In La Paz, Bolivia, Ghinsberg chanced to meet a guide who promised him that kind of adventure: Karl Ruchprecter, who presented himself as a maven of the jungle. Ghinsberg convinced two fellow backpackers, Marcus Stamm, a Swiss traveler, and American Kevin Gale, to join them. Looking back, “I was so naïve,” Ghinsberg said of choosing to trust Ruchprecter.

The journey started benignly enough — though Ruchprecter took his time shooting the wild animals he had promised the group. When they were ravenous, he killed a monkey, which was “very, very gamey” in taste,” Ghinsberg recalled. “But when you’re hungry to that level, you just need the energy to come in, and that’s why nothing is disgusting.” If necessary, he added, “I would have eaten human flesh.”

Then there were the tensions that began to divide the group. Stamm developed a painful foot fungus and was unable to keep up with the others. He also was a “saintly figure” who eschewed eating monkeys and chopping down trees to get at the fruit, Ghinsberg said. “His tragedy was that his compassion wasn’t appropriate for such circumstances.”

Moreover, Ruchprecter turned out to be a sociopath and a compulsive liar. At one point, he told Ghinsberg that the Israeli could not visit his uncle’s Bolivian ranch because the man was a fugitive Nazi war criminal who hated Jews. (Later Ghinsberg learned Ruchprecter had no such uncle.)

The group split up after a couple of weeks. Ruchprecter went off with Stamm to walk to a faraway town, and Gale and Ghinsberg decided to reach civilization by fording the treacherous Tuichi River. It was during that attempt that Ghinsberg was swept off the raft and over a waterfall, suffering a bloodied head along the way. From that point on, he was stranded alone in the jungle until Gale arrived with a boat to rescue him nearly three weeks later. Meanwhile, Ruchprecter and Stamm disappeared and were never seen again.

Along the way, Ghinsberg, who had not previously thought much about God, became a believer. “I found my faith during this experience, because many times there was nothing for me to do but scream, ‘God, please help me!’ ” he said. “Every time I found an egg to eat, or when I survived a storm in which trees were collapsing all around me, I felt that it was Providence. I don’t need to believe — I know.

Ghinsberg two days after he was rescued from the Amazon. Photo courtesy of Kevin Gale.

 

After Ghinsberg was rescued, he read many of the Jewish books Uncle Nissim had left him and studied kabbalah at Tel Aviv University, as well as with scholars in Safed. He went on to explore Eastern religions and Native American shamanism, returning to Bolivia to help villages there develop ecotourism businesses. His 1985 memoir became a cult phenomenon in Israel.
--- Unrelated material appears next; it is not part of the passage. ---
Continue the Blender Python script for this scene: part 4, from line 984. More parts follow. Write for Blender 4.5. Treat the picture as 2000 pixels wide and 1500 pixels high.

Today, Ghinsberg lives in Australia with his third wife, Belinda, and their two young children (he also has a 32-year-old daughter from a previous marriage). He works as a technology consultant and a motivational speaker, drawing on his own experiences of survival in the jungle. He meditates regularly in addition to celebrating Shabbat and the Jewish holidays with his family.

The film’s producer, Dana Lustig, says Ghinsberg’s story offers inspiration for anyone struggling to overcome tribulations. “Who among us hasn’t had a heartbreak?” she said by way of example.

Ghinsberg agreed. “I hope this film will empower people,” he said, “and give them hope and perspective about battling their own traumas.”